One of the bottom posts on the fair board, by ed2276, said that he was just speaking as a man, not as a professor:

"Nielsen's expression of criticism of the church and its stand against homosexuality wasn't an exercise of "academic freedom". It was an expression of his personal views. The good professor has every right to express himself on the principle of freedom of speech , as he did. However , the church and/or BYU , upon the principle of freedom of association , has the right to disassociate Nielsen from itself when he expresses a position contrary to the fundamental doctrines and policies of the church."

How is this different from "oh, the prophet was just speaking as a man, pay no attention."? The church doesn't fire prophets for saying dumb things, until it's contradicted by later prophets, it's the Word Of God.

I guess this just goes towards the brainwashed mentality. What's good for the goose doesn't apply.


Subject: Joseph Smith vs. BYU and Gordon B. Hinckley
Date: Jun 13 23:07
Author: Deconstructor

As the Mormon Church so proudly declares that Joseph Smith taught:

"I never thought it was right to call up a man and try him because he erred in doctrine, it looks too much like Methodism and not like Latter-day Saintism. Methodists have creeds which a man must believe or be kicked out of their church. I want the liberty of believing as I please, it feels so good not to be trammelled."
- The Prophet Joseph Smith, Official History of the Church 5:340

Compare that to BYU's explanation for letting professor Jeffrey Nielsen go:

"In accordance with the order of the church, we do not consider it our responsibility to correct, contradict or dismiss official pronouncements of the church."

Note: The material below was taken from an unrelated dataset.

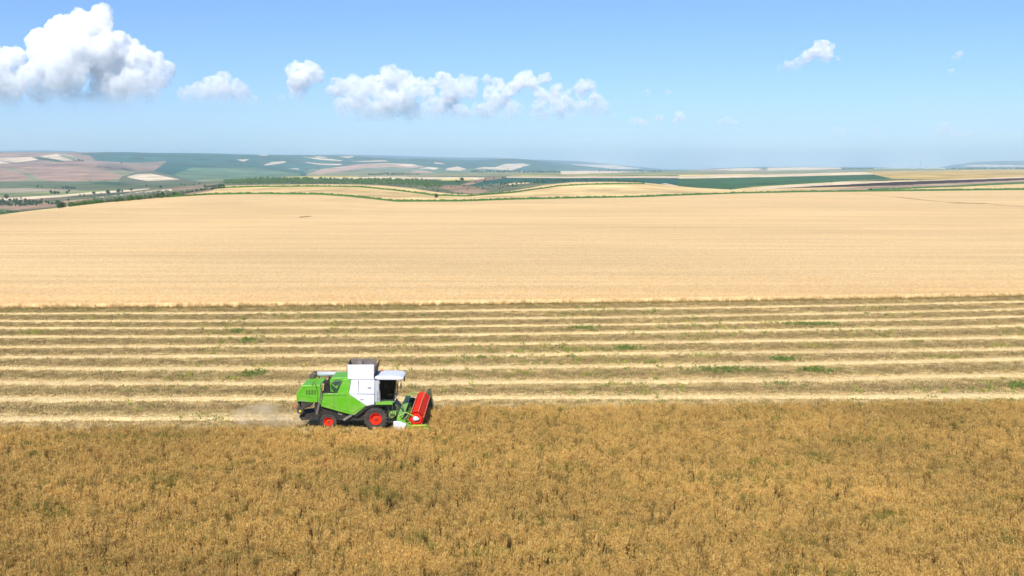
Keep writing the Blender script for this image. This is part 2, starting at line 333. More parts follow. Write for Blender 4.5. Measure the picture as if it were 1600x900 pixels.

"Since you have chosen to contradict and oppose the church in an area of great concern to church leaders, and to do so in a public forum, we will not rehire you after the current term is over."
- http://www.sltrib.com/ci_3932572

The church has a long history of explicitly telling members that it expects "uncompromising loyalty" - even in political matters.

See:
http://www.i4m.com/think/leaders/mormon_loyalty.htm

The church has been saying this for years, so it should come as no surprise when the church acts against members who cross the line.

If Jeffrey doesn't quiet down, do you think they'll pull him into a disciplinary court?